AVS 66th International Symposium & Exhibition | |
Fundamental Discoveries in Heterogeneous Catalysis Focus Topic | Thursday Sessions |
Session HC+SS+TL-ThA |
Session: | Reaction Pathways and Addressing Challenges for Energy Production in the 21st Century & Heterogeneous Catalysis Graduate Student Award Presentation |
Presenter: | Christopher Lee, University of Florida |
Authors: | C.L. Lee, University of Florida J.F. Weaver, University of Florida |
Correspondent: | Click to Email |
The terbium oxides, a member of the rare earth oxide family, exhibit favorable properties in selective oxidation catalysis due to the high mobility of oxygen stored and released within the lattice. Of particular note is the ease of structural rearrangement into highly stable, well-ordered intermediates between the Tb2O3 and TbO2 stoichiometries in addition to a continuum of nonstoichiometric states. As opposed to ceria, which stabilizes strongly in the CeO2 stoichiometry, thin film terbia is very stable in the Tb2O3 stoichiometry and can exist in an oxygen deficient cubic fluorite arrangement (CF-Tb2O3) as well as the bixbyite structure (c-Tb2O3).
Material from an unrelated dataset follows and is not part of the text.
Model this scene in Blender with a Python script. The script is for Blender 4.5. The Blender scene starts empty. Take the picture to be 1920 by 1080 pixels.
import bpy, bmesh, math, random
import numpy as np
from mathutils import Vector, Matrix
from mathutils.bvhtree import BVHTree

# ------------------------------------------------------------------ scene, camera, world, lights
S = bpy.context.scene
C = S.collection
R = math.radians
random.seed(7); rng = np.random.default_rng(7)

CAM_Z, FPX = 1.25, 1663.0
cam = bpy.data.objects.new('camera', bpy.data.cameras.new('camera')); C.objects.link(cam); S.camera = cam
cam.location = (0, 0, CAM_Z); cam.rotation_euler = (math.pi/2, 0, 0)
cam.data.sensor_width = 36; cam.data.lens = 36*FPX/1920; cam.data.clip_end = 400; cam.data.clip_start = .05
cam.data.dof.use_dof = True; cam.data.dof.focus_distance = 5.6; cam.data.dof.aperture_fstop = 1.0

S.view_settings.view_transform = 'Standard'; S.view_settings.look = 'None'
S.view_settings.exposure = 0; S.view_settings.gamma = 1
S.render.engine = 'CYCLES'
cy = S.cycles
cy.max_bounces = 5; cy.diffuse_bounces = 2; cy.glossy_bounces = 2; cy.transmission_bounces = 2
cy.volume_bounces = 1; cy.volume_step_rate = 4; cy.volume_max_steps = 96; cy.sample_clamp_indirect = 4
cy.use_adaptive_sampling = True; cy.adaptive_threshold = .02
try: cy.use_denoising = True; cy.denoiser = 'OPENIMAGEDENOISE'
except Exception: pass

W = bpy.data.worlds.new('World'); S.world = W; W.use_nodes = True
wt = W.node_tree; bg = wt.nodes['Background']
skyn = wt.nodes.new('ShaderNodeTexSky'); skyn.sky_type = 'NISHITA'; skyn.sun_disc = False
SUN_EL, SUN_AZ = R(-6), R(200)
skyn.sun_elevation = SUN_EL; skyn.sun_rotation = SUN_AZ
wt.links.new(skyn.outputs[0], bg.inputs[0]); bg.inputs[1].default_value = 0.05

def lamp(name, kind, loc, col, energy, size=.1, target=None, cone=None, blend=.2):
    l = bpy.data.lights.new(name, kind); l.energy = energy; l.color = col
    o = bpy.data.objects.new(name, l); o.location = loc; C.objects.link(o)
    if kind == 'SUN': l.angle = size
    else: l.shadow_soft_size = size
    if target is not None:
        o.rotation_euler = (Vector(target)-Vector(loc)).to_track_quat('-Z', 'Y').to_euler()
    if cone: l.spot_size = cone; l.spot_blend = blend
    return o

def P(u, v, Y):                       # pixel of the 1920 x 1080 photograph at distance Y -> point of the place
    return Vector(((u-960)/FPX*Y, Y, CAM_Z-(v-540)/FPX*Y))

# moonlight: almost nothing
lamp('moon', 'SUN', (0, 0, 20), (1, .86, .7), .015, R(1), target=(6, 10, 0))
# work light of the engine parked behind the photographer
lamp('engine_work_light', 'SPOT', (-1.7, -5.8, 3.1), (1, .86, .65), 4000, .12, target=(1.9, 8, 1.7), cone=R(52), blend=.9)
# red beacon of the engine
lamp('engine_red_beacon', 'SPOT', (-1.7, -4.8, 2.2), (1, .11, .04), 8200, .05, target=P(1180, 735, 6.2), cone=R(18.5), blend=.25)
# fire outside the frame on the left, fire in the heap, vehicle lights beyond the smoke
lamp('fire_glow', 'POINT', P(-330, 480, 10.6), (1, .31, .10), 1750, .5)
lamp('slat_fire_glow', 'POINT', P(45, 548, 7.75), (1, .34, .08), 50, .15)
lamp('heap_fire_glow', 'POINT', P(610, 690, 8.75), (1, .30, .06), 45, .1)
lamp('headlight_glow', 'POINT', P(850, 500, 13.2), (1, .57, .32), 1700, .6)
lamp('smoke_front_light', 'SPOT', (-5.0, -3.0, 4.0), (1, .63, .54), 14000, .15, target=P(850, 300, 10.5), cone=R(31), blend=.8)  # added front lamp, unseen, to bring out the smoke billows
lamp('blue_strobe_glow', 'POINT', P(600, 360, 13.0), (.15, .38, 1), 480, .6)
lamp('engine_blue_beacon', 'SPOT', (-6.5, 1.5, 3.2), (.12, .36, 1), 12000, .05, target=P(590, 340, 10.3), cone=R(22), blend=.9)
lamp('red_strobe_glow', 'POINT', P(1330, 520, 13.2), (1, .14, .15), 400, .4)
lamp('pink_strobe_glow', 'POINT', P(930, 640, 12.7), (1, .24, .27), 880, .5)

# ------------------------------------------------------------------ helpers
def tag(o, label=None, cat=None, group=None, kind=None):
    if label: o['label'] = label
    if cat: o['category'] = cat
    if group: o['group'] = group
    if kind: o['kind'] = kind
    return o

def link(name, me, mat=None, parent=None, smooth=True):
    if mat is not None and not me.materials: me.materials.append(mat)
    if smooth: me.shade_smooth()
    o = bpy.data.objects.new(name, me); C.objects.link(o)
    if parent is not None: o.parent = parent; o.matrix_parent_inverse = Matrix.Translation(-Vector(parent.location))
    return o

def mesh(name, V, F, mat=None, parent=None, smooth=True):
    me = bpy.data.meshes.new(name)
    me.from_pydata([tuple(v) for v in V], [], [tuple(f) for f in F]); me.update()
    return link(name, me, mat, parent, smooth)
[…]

We discovered a redox-mediated mechanism for the transformation of thin film CF-Tb2O3(111)/Pt(111) to c-Tb2O3(111)/Pt(111) in ultrahigh vacuum (UHV). Low energy electron diffraction (LEED) and temperature programmed desorption (TPD) shows that repeated oxidation and thermal reduction to 1000 K transforms an oxygen deficient cubic fluorite Tb2O3(111) thin film to the well-defined bixbyite, or c-Tb2O3(111) structure. In addition, TPD measurements show the development of several distinct O2 desorption peaks arising from the oxidation of c-Tb2O3 domains to the stoichiometrically-invariant ι-Tb7O12 and δ-Tb11O20 phases and demonstrates the more facile oxidation of c-Tb2O3 relative to CF-Tb2O3. We present evidence that nucleation and growth of c-Tb2O3 domains occurs at the buried TbOx/CF-Tb2O3 interface, and that conversion of the interfacial CF-Tb2O3 to bixbyite takes place mainly during thermal reduction of TbOx above ~900 K and causes newly-formed c-Tb2O3 to advance deeper into the film. The avoidance of low Tb oxidation states may facilitate the CF to bixbyite transformation via this redox-mechanism.
Further oxidation of a well-ordered c-Tb2O3 film provides evidence of the sequential phase stabilization of ι-Tb7O12, δ-Tb11O20, and α-TbO2-x stoichiometric structures along with lower temperature peaks corresponding with more weakly-bound surface oxygen. Oxidation at temperatures between 300-500 K reveals an apparent Arrhenius activation barrier of ~7.4 kJ/mol for the initial conversion of c-Tb2O3 to ι-Tb7O12. Furthermore, oxidation at 100 K creates an additional oxygen species stable at lower temperatures that has a much more pronounced effect on oxidation of the film surface over the bulk of the film . The ability to control the surface termination of the TbOx(111) thin films along with selectively creating surface bound oxygen species provides the structural basis necessary to clarify the partial oxidation mechanisms associated with terbia-based catalysis.